Electron Pi

My notebook on Raspberry Pi and Arduino projects

Tag Archives: Darlington transistor

If one transistor is good, then two must be better

Ah, time for a second transistor. There are lots of things we can do with a second transistor. One simple thing, in terms of keeping the resistor count low, is to build a Darlington pair. I heard about these when I heard about the ULN2803A chip, which people sometimes use for driving motors. It turns out that a Darlington pair is where you hook up the two collectors of two transistors, and the emitter of one to the base of the other. So a tiny current goes into the base of the first transistor, a medium current goes out of the emitter of the first into the base of the second, allowing a big current to flow through the third. Usually, the two transistors are on the same chip – you can get single components called Darlington transistors with three legs just like a normal discrete BJT. However, because it’s always fun to make your own, it’s schematic time:

darlington_schem

Here, I use a 1k resistor for R1 and a 1M resistor for R2. This gave a very shallow slope when I plotted a graph several posts back, using a setup similar to the one above, but with a smaller transistor. I still have the data for that graph, so let’s dig it out, and also plot a similar graph for the new setup:

Darlington

Ah yes, that seems to have more-or-less the desired effect – the inverter is now far less wimpy, and produces a nice low voltage at the ADC when the DAC voltage is turned up.
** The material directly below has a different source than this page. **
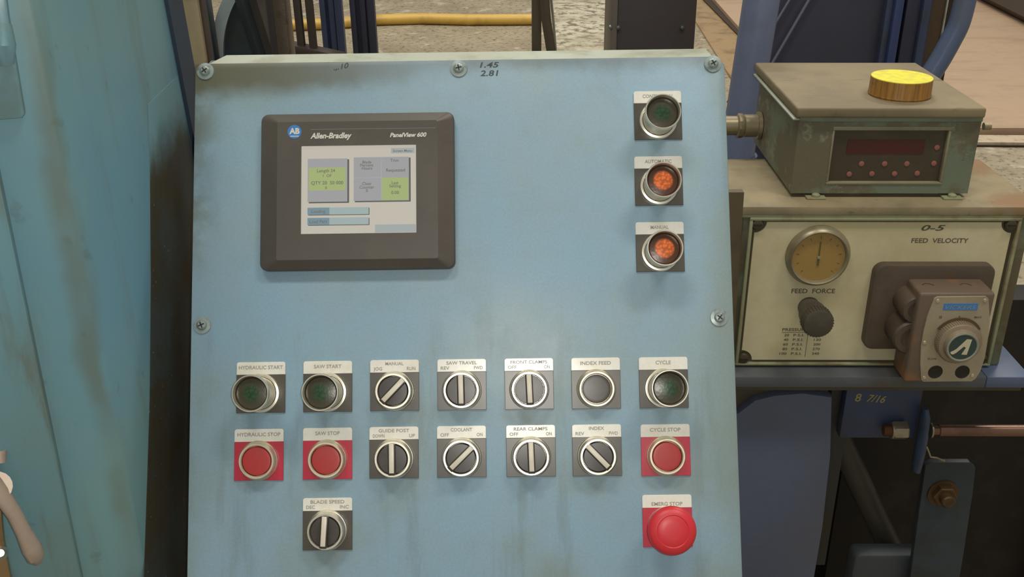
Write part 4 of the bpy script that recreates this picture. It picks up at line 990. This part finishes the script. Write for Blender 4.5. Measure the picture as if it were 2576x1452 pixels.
MB().lathe([(rd * 0.985, hd2), (rd * 0.98, hd2 + 0.001), (0.003, hd2 + 0.001), (0.0025, hd2 + 0.0004), (0, hd2 + 0.0004)], n=72, mtx=rx).build('top_label', yel(), Yt)

# ---- brown bar left of the feed box
q0, q1 = RF.hit(1834, 484, 'z', 0.03), RF.hit(1872, 484, 'z', 0.03)
q2, q3 = RF.hit(1845, 925, 'z', 0.03), RF.hit(1858, 925, 'z', 0.03)
Bb = thing('brown_bar', 'dark brown upright bar between console and feed control box', 'bar', frame=RF, loc=Vector((q2.x, yb - 0.0, 0.02)))
lo_ = Bb.matrix_world.inverted() @ RF.m
fq = [lo_ @ p for p in (q0, Vector((q0.x - 0.02, yb, q0.z)), Vector((xa - 0.006, yb, q0.z)), q1)]
MB().hull8(fq, [p + Vector((0, 0, -0.012)) for p in fq]).build('bar', plain('bar_brown', (92, 80, 58), 0.55, grime=(70, 60, 44), amt=0.6), Bb, smooth=False)

# ------------------------------------------------------------------ table under the feed box
M_TBL = plain('table_blue_grey', (84, 88, 92), 0.5, grime=(82, 74, 58), amt=0.8, scale=9)
M_TBLB = plain('table_bright_blue', (84, 98, 126), 0.45, grime=(96, 104, 118), amt=0.5, scale=30)
ty = yb
zfr = hr(2100, 948, 'y', ty).z
TB = thing('machine_table', 'grimy blue steel table carrying the feed control box', 'table', frame=RF, loc=Vector((0, ty, 0)))
xlt = -0.30; xrt = hr(2590, 975, 'z', zfr).x
tthk = 0.018
MB().box((xlt, -tthk, -0.30), (xb2 - 0.03, -0.0002, zfr), 0.002).build('table_top', M_TBL, TB)
pr = [hr(2520, 990, 'y', ty), hr(2585, 990, 'y', ty), hr(2530, 900, 'y', ty)]
MB().box((xb2 - 0.0298, -tthk, -0.10), (xrt, -0.0002, zfr), 0.002).build('table_wing', M_TBLB, TB)
MB().box((xlt, -tthk - 0.012, zfr - 0.03), (xrt - 0.004, -tthk - 0.0002, zfr - 0.012), 0.002).build('front_rail', plain('rail_brown_grey', (76, 72, 56), 0.5, grime=(64, 56, 44), amt=0.7, scale=14), TB)
# pedestal panel with arched top, and backing apron
def ht(px, py, z): 
    p = RF.hit(px, py, 'z', z); return Vector((p.x, p.y - ty, p.z))
zp = zfr - 0.03
A = [ht(1858, 1040, zp), ht(1900, 1008, zp), ht(1950, 996, zp), ht(2020, 990, zp), ht(2094, 1000, zp), ht(2090, 1150, zp), ht(2070, 1330, zp), ht(2048, 1460, zp), ht(2010, 1760, zp), ht(1700, 1760, zp), ht(1700, 1060, zp)]
MB().prism([(p.x, p.y) for p in A][::-1], zp - 0.015, zp, bev=0.003).build('pedestal_panel', M_PEDN, TB, ang=25)
yfloor = -0.98
MB().box((xlt, ht(1860, 1075, zp).y, zp - 0.10), (ht(2090, 1000, zp).x, -tthk - 0.0004, zp - 0.016)).build('apron', plain('apron_brown', (84, 76, 60), 0.5, grime=(70, 64, 54), amt=0.6, scale=10), TB, smooth=False)
# plate with chalk number
a_, b_ = ht(2130, 985, zp - 0.01), ht(2300, 1103, zp - 0.01)
bp = MB().box((a_.x, b_.y, zp - 0.03), (b_.x, -tthk - 0.0006, zp - 0.01), 0.002).build('bracket_plate', plain('bracket_navy', (58, 68, 96), 0.5, grime=(58, 56, 58), amt=0.5, scale=12), TB)
c1, c2 = ht(2159, 1000, zp - 0.01), ht(2205, 1003, zp - 0.01)
lettering('chalk_number', bp, [T('8', c1.x, c1.y, zp - 0.0096, 0.013, 0.009, 'C', 0.1), T('7/16', c2.x, c2.y, zp - 0.0096, 0.012, 0.027, 'C', 0.3, -0.10)], plain('chalk_yellow', (150, 142, 84), 0.8), label='chalked number 8 7/16')
# dark channel left of it
a_, b_ = ht(2094, 985, zp - 0.03), ht(2130, 1110, zp - 0.03)
MB().box((a_.x + 0.0003, ht(2094, 1460, zp).y, zp - 0.06), (b_.x - 0.0003, -tthk - 0.0006, zp - 0.035), 0.002).build('channel', plain('channel_dark', (50, 50, 48), 0.55, grime=(44, 38, 30), amt=0.5), TB)
# legs and back of the table down to the floor
Ri = RF.inv
m = MB()
m.box((xlt, -1.02, -0.29), (xlt + 0.05, -tthk, -0.24), 0.003)
m.build('legs', M_TBL, TB)
# added cavity walls; the shade under the table is put into their colour
BD = thing('added_cavity_walls', 'dark cavity walls added for the gloom below the table', 'cavity wall', frame=RF, loc=Vector((0.1, ty - 0.10, -0.32)))
M_DARK = plain('oily_dark_brown', (27, 22, 16), 0.65, grime=(46, 34, 23), amt=0.7, scale=14, bump=0.5)  # dark brown for the shade under the table, not oil
MB().box((-0.42, -0.95, -0.05), (0.75, 0.06, 0.0), 0.004).build('added_cavity_back', M_DARK, BD)
MB().box((-0.42, -0.97, -0.20), (0.75, -0.90, -0.0505), 0.006).build('added_cavity_ledge', M_DARK, BD)
MB().box((0.475, -1.02, -0.28), (0.52, -0.02, -0.20)).build('side_baffle', plain('black_oily', (22, 18, 15), 0.6, grime=(34, 26, 18), amt=0.5, scale=12), TB)  # baffles near black, under-table shade painted into them
MB().box((ht(2128, 1200, -0.24).x, -1.02, -0.28), (0.475, -0.02, -0.262)).build('rear_baffle', M_DARK, TB)
# diagonal strut
a_, b_ = RF.hit(2118, 1120, 'z', -0.10), RF.hit(2250, 1400, 'z', -0.10)
tag_ = thing('diagonal_strut', 'dark round strut slanting in the gloom under the bracket plate', 'strut', frame=RF, loc=b_)
MB().tube([a_ - b_ - (b_ - a_) * 0.15, (b_ - a_) * 0.05], 0.019, 20).build('tube', plain('strut_dark_grey', (62, 58, 52), 0.5, grime=(48, 42, 34), amt=0.5), tag_)
# lower cover
a_, b_ = RF.hit(2152, 1398, 'z', -0.04), RF.hit(2285, 1700, 'z', -0.04)
tc_ = thing('lower_cover', 'rounded grey-blue cover at the bottom under the slanting strut', 'cover', frame=RF, loc=Vector((a_.x, b_.y, -0.06)))
MB().prism(rrect(0, 0, b_.x - a_.x, a_.y - b_.y, 0.010), -0.01, 0.02, bev=0.004).build('cover', plain('cover_grey_blue', (62, 68, 72), 0.5, grime=(52, 50, 44), amt=0.5), tc_)

# ---- clamp lever, rod, bolts
zl = 0.0
LV = thing('clamp_lever', 'blue steel lever threaded on the copper rod, nut at left', 'lever', frame=RF, loc=RF.hit(2315, 1090, 'z', zl))
LVi = LV.matrix_world.inverted() @ RF.m
def lv(px, py, z=zl): return LVi @ RF.hit(px, py, 'z', z)
M_LEV = plain('lever_blue', (60, 74, 98), 0.42, grime=(54, 56, 62), amt=0.6, scale=25)
MB().tube([lv(2328, 1026, 0.0), lv(2327, 1050), lv(2322, 1085), lv(2315, 1130), lv(2308, 1165), lv(2305, 1184)], [0.004, 0.0070, 0.0076, 0.0076, 0.0068, 0.0055], 16, squash=1.6).build('lever_arm', M_LEV, LV)
def xcyl(c, prof, n=24, rot=0): return MB().lathe(prof, n=n, mtx=Matrix.Translation(c) @ Matrix.Rotation(PI / 2, 4, 'Y') @ Matrix.Rotation(rot, 4, 'Z'))
c0 = lv(2262, 1083)
xcyl(c0, [(0, -0.0115), (0.0120, -0.0115), (0.0138, -0.0095), (0.0138, 0.0095), (0.0120, 0.0115), (0, 0.0115)], 6, 0.3).build('nut', plain('bright_nut', (168, 158, 132), 0.3, 0.7, grime=(110, 100, 78), amt=0.5, scale=40), LV)
xcyl(lv(2243, 1083), [(0, -0.0015), (0.0125, -0.0015), (0.0125, 0.0015), (0, 0.0015)]).build('washer', MATS['bright_nut'], LV)
m = MB()
st = lv(2222, 1083)
for i in range(6): m.lathe([(0.0078, 0.0022 * i), (0.0088, 0.0022 * i + 0.0011), (0.0078, 0.0022 * i + 0.0022)], n=20, mtx=Matrix.Translation(st) @ Matrix.Rotation(PI / 2, 4, 'Y'))
m.lathe([(0, 0), (0.0078, 0)], n=20, mtx=Matrix.Translation(st) @ Matrix.Rotation(PI / 2, 4, 'Y'))
m.build('thread_end', plain('rusty_thread', (104, 70, 48), 0.5, 0.3), LV)
xcyl(lv(2341, 1083), [(0, -0.0012), (0.0115, -0.0012), (0.0115, 0.0012), (0, 0.0012)]).build('washer', MATS['bright_nut'], LV)
RD = thing('copper_rod', 'long horizontal copper-coloured rod running off to the right', 'rod', frame=RF, loc=RF.hit(2350, 1083, 'z', zl))
RDi = RD.matrix_world.inverted() @ RF.m
rl = RDi @ RF.hit(2343, 1083, 'z', zl)
MB().lathe([(0, 0), (0.0070, 0), (0.0070, 0.010), (0.0088, 0.011), (0.0088, 0.30), (0, 0.30)], n=24, mtx=Matrix.Translation(rl) @ Matrix.Rotation(PI / 2, 4, 'Y')).build('rod', plain('copper_brown', (132, 100, 82), 0.32, 0.5, grime=(92, 66, 52), amt=0.5, scale=20), RD)
# cotter pin
cp = [lv(2331, 1124, 0.014), lv(2336, 1136, 0.018), lv(2341, 1150, 0.016), lv(2356, 1152, 0.012), lv(2376, 1160, 0.008)]
MB().tube(cp, 0.0014, 8).build('cotter_pin', MATS['bright_nut'], LV)
# link plate with bolt
zk = -0.02
LK = thing('link_plate', 'blue-grey hanging link plate with a big hex bolt', 'plate', frame=RF, loc=RF.hit(2370, 1452, 'z', zk))
LKi = LK.matrix_world.inverted() @ RF.m
lk = lambda px, py, z=zk: LKi @ RF.hit(px, py, 'z', z)
Q = [lk(2328, 1172), lk(2345, 1164), lk(2440, 1164), lk(2455, 1178), lk(2448, 1240), lk(2424, 1400), lk(2412, 1470), lk(2390, 1720), lk(2285, 1720), lk(2290, 1452), lk(2310, 1300)]
MB().prism([(p.x, p.y) for p in Q][::-1], -0.010, 0.0, bev=0.002).build('plate', plain('link_blue_grey', (50, 62, 68), 0.5, grime=(46, 42, 36), amt=0.6, scale=14), LK)
c_ = lk(2371, 1240)
M_RB = plain('rusty_bolt', (92, 70, 44), 0.5, 0.4, grime=(60, 46, 30), amt=0.6, scale=40)
MB().lathe([(0.0235, 0.0), (0.0235, 0.003), (0, 0.003)], c=c_, n=32).build('bolt_washer', M_RB, LK)
MB().lathe([(0.0185, 0.003), (0.0185, 0.012), (0.0165, 0.0135), (0, 0.0135)], c=c_, n=6).build('hex_nut', M_RB, LK, smooth=False)
MB().lathe([(0.0105, 0.0135), (0.0105, 0.024), (0.0085, 0.026), (0, 0.026)], c=c_, n=24).build('bolt_end', M_RB, LK)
There are two things of note: first, the flat bit at the top lasts for about 1.2V rather than about 0.7V. To turn the transistors on, there needs to be enough voltage at the DAC to cope with the voltage drop across two transistors, not just one. The second thing – the voltage at the ADC doesn’t bottom out at 0V, more like 0.75V. I’m not quite sure why that is. It seems, reading the wikipedia page, that this effect is expected.

Still, let’s do some maths, with some quick approximations. The current going through that 1M resistor can’t be more than 5µA, whereas the 1k resistor could well have about 4mA going through it. Possibly if we used a smaller resistor, we could get an even bigger current, and still get 4-and-a-bit volts across it. This is, of course, the big idea behind a Darlington pair – to use a small current to control a large current.

A thought – the two transistors in the Darlington pair are doing different jobs, in that with the first transistor, you care about what’s going on at the emitter, whereas with the second transistor, it’s what’s going on at the collector that’s important.